Roughly 550 of the new exoplanets could be rocky planets like Earth based on their size. Nine of these exoplanets orbit in their stars’ “Goldilocks Zones,” the region around a star that has just the right conditions for liquid water to be found on the planet’s surface.

“Before the Kepler space telescope launched, we did not know whether exoplanets were rare or common in the galaxy. Thanks to Kepler and the research community, we now know there could be more planets than stars,” Paul Hertz, astrophysics division director at NASA headquarters, said in a press statement. “This knowledge informs the future missions that are needed to take us ever-closer to finding out whether we are alone in the universe.”

Kepler finds new exoplanets by detecting very small decreases in a star’s brightness, which occurs when the planet passes in front of their sun. Scientists then use statistical analysis to examine the changes and verify the planet.

Belgian astronomers used a ground-based telescope earlier this month and found three planets orbiting in the “Goldilocks Zone” of a star.

The Kepler telescope has been in orbit since 2009, and it’s successor telescope, the James Webb Space Telescope (JWST) is only halfway completed. JWST is relatively tiny compared to larger Earth-based telescopes, but its infrared capabilities and position above the atmosphere could allow it to locate potentially habitable planets around other stars, perhaps even extraterrestrial life.

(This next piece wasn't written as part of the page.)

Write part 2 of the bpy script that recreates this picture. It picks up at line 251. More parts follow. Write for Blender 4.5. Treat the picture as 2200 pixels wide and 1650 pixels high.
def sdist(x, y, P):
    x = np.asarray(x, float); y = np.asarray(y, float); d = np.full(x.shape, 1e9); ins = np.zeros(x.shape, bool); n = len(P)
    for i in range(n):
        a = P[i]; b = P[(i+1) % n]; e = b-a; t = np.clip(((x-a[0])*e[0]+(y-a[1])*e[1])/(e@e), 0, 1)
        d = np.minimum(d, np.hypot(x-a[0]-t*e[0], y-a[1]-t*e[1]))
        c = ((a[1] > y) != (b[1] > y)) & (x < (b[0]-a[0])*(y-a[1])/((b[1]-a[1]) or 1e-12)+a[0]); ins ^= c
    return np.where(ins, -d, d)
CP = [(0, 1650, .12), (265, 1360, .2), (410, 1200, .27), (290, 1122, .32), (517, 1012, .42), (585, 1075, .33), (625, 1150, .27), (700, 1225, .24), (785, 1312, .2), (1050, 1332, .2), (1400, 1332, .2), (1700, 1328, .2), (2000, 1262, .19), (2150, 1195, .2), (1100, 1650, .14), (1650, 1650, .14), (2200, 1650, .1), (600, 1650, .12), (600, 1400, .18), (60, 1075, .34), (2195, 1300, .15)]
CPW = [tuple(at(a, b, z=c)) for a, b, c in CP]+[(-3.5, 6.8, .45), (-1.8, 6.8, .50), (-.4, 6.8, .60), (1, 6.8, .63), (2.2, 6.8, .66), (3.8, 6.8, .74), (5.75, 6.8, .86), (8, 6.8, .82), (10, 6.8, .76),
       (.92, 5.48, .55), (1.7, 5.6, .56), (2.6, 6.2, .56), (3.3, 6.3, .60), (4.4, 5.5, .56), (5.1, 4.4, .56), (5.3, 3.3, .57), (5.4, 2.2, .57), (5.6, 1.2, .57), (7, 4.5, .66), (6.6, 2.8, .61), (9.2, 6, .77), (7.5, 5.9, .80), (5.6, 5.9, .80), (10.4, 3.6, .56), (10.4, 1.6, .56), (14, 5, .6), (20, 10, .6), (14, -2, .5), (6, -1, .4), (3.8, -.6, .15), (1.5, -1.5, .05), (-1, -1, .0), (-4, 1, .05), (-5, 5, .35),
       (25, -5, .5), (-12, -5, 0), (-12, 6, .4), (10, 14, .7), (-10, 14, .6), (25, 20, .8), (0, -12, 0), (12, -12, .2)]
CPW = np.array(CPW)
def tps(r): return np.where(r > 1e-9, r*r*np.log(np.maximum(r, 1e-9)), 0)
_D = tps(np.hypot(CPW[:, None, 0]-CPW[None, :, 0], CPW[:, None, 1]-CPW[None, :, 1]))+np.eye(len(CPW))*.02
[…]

The JWST was initially projected to cost $1.6 billion and should have been launched in 2011. The Government Accountability Office now estimates the final cost at $8.8 billion, and NASA has now scheduled the telescope for an October 2018 launch, but the project is at risk of further delays.

The telescope cost taxpayers $645.4 million in 2015 alone, accounting for roughly 13 percent of NASA’s annual science budget.